この本では糸川英夫ペンシルロケットに始まる日本の宇宙開発史が描かれ、その継承として「はやぶさ」があることがわかる。「はやぶさ」との通信は数bpsで、地上から16分もかかる。指令を送ってからその確認までのかなりの時差があるわけだが、その間に起こるであろうことを予測しつつオペレーションしなければならない、超・遠隔操作のロボットが「はやぶさ」である。また宇宙と言う過酷な環境でサバイヴできるよう設計された組込みシステムでもある。イオンエンジンの故障、通信システムの故障など数々のトラブルを、制御プログラムを書き換えることで対応してきた。それは人智を尽くしたオペレーションである。

この本は時系列に従って記述されていないため、必ずしも読み易いとは言えないが、まさに不死鳥ともいえる「はやぶさ」を裏側を知ることができる。

吉田武氏は『虚数の情緒―中学生からの全方位独学法』『オイラーの贈物―人類の至宝eiπ=-1を学ぶ』の著者であり、理工系の教育に心をくだいている。以下の記述が印象的だ。「理学は、真理の探求であり、工学は善の実現である。そして、藝術は美の表現である。」(P.180)理学と工学とがペアを組んで、宇宙開発を行うことの意義が熱く謳われている。
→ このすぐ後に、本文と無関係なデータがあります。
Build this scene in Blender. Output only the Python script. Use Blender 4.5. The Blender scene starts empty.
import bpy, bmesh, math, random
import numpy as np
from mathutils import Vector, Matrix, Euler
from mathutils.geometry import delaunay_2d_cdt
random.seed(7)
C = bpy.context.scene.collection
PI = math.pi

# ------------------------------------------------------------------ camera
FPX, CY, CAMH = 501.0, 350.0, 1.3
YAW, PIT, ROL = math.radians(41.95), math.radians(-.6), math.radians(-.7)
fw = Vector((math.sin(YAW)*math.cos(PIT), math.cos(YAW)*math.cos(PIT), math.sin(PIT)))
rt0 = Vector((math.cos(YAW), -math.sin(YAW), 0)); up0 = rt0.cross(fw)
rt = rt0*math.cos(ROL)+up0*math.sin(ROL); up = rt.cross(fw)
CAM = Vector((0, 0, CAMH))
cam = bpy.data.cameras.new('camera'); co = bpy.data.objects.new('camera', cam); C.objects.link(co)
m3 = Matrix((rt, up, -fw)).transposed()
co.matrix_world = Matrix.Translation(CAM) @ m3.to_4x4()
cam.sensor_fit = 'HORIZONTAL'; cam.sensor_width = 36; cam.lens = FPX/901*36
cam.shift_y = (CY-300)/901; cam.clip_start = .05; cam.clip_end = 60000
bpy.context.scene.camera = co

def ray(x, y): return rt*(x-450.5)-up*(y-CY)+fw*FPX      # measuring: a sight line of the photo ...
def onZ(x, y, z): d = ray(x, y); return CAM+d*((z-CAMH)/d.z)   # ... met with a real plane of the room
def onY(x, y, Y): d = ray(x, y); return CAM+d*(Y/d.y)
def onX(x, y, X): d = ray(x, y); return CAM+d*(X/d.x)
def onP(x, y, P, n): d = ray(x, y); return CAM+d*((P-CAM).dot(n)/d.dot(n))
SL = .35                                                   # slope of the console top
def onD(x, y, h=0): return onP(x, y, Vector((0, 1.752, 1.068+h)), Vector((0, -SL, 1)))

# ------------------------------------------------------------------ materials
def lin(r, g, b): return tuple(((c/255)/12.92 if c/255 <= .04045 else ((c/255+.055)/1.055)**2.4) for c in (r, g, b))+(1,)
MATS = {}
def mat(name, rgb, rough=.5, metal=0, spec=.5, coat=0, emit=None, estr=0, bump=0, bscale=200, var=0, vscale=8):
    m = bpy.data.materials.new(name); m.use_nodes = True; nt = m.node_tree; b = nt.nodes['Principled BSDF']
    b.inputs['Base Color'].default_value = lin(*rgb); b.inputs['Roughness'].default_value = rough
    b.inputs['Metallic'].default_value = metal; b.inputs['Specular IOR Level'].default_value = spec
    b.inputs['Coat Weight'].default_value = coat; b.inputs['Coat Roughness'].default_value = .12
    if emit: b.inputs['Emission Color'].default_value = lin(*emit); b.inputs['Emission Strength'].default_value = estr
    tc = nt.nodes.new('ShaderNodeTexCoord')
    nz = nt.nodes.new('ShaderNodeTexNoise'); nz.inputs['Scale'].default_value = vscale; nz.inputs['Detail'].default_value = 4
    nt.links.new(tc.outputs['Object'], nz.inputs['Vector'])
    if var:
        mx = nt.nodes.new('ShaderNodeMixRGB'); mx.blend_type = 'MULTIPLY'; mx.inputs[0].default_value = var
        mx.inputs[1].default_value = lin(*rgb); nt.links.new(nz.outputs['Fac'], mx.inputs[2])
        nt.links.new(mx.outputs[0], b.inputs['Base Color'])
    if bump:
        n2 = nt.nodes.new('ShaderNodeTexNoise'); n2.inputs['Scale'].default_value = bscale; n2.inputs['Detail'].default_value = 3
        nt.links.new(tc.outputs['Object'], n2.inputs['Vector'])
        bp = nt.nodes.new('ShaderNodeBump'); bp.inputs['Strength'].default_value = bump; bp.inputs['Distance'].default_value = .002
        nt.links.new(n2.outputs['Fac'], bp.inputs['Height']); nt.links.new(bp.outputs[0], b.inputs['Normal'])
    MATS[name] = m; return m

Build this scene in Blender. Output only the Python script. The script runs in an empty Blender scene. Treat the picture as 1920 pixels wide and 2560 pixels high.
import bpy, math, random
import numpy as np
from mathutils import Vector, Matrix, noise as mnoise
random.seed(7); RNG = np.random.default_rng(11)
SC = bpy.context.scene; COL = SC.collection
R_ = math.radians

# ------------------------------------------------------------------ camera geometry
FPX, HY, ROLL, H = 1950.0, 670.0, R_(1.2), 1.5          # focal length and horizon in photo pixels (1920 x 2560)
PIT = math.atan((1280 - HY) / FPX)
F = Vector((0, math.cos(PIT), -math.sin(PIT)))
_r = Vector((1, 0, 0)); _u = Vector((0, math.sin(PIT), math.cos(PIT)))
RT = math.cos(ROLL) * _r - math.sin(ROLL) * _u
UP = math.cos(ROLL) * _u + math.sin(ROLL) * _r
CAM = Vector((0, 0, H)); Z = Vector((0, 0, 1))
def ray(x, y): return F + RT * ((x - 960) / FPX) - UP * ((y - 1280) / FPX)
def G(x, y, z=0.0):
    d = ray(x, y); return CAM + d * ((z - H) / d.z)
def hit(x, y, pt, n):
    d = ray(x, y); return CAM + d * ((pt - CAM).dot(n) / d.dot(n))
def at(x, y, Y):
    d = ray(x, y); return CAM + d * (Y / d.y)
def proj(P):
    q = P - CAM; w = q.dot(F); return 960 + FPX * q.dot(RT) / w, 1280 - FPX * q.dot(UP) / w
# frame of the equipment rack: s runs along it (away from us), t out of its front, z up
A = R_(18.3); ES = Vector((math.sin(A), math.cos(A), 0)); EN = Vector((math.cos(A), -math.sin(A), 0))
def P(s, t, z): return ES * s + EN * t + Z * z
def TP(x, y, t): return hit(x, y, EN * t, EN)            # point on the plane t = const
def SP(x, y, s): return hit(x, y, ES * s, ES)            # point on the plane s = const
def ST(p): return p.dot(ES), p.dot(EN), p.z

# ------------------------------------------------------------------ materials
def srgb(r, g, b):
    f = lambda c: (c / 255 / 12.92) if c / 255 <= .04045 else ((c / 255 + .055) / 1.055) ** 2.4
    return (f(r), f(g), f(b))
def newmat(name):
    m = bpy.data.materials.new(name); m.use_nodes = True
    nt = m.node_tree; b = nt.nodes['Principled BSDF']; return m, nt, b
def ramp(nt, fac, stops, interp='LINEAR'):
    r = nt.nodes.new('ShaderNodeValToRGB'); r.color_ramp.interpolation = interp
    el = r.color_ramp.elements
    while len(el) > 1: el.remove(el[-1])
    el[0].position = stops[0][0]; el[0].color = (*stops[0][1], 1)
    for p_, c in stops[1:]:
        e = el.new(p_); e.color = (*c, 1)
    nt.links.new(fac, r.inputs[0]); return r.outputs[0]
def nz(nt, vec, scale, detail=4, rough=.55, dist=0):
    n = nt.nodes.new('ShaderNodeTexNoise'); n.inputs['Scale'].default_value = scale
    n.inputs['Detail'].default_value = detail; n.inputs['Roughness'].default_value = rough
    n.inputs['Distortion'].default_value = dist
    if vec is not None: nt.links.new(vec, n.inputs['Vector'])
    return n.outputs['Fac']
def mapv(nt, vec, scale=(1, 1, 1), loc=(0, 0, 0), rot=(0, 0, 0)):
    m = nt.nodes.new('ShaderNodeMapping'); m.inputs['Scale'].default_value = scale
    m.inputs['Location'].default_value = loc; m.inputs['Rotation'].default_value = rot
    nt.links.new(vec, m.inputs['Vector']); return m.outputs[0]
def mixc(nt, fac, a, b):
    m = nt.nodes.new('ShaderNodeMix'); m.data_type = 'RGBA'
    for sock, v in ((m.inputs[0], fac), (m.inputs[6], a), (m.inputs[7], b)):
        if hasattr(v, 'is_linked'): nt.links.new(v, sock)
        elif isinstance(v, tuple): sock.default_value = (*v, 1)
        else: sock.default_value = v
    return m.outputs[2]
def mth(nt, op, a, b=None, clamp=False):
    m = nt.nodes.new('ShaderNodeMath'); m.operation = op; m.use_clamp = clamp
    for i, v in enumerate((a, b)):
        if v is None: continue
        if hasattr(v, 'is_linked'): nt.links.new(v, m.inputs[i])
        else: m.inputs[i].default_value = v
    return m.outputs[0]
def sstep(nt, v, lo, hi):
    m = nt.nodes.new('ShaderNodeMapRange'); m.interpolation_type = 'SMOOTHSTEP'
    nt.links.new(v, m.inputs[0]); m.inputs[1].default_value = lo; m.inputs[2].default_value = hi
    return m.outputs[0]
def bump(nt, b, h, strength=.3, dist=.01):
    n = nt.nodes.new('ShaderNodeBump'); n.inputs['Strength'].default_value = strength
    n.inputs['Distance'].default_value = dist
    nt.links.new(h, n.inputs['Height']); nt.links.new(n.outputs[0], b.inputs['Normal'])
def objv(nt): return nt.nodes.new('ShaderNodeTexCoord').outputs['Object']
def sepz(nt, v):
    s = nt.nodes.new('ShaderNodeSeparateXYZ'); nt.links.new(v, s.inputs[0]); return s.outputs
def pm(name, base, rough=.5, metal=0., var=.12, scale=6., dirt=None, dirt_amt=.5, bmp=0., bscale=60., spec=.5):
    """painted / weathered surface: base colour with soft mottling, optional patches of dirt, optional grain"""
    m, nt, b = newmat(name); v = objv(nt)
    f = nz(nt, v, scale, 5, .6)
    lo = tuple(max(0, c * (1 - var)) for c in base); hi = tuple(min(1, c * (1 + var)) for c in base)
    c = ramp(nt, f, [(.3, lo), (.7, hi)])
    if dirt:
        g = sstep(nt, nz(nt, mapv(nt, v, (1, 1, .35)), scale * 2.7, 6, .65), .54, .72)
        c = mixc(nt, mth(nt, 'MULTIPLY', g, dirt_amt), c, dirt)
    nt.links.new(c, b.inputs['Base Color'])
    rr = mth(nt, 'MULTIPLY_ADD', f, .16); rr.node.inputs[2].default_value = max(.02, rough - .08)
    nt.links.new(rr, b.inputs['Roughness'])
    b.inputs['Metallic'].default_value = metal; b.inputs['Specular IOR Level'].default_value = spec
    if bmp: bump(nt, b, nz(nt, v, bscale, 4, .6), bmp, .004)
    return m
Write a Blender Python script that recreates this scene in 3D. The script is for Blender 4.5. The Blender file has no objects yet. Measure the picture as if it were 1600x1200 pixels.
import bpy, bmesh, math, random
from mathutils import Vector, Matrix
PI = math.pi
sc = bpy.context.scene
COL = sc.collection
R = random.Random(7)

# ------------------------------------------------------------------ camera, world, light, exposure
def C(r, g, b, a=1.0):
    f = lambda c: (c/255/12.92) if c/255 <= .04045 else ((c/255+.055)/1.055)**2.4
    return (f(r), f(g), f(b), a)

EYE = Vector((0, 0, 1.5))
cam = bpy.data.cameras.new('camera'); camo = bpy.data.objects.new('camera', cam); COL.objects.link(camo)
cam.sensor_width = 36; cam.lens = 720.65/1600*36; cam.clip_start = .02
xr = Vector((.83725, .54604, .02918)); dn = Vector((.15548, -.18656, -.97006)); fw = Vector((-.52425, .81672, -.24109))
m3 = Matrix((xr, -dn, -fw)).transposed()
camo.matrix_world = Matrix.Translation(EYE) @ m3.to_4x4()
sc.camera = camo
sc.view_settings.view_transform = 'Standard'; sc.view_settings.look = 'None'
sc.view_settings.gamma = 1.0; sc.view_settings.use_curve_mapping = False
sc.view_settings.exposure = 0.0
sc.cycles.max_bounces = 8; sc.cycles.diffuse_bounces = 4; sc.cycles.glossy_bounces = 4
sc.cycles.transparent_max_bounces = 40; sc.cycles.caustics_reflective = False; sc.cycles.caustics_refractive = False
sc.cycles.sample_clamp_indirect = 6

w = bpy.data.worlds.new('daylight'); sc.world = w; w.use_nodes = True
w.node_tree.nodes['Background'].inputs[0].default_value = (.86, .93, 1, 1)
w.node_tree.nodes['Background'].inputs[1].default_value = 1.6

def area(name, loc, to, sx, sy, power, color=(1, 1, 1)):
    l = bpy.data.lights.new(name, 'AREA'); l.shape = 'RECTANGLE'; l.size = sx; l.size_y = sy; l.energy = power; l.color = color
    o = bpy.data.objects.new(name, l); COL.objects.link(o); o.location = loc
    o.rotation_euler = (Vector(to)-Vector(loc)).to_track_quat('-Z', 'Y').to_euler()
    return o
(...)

7月下旬に山根一眞『小惑星探査機 はやぶさの大冒険』が刊行される予定。こちらも早く読みたい。


はやぶさ―不死身の探査機と宇宙研の物語 (幻冬舎新書) 小惑星探査機 はやぶさの大冒険 虚数の情緒―中学生からの全方位独学法 オイラーの贈物―人類の至宝eiπ=-1を学ぶ

追記:2010.7.8

小惑星を調べて太陽系の起源を探る理学と、小惑星探査を実現する技術開発の工学。その融合が「はやぶさ」であり、日本の宇宙開発を支えている(松浦晋也「理学と工学」)。理学に重きを置けば観測機器が重視されるし、工学の技術開発の立場からは衛星本体が重要になる。したがって、その「理学と工学の融合」は一筋縄ではいかない。さらにはどろどろとした組織内部の問題もあるようである(松浦晋也「はやぶさ2にむけて:最後の障壁は身内にあり…か」)。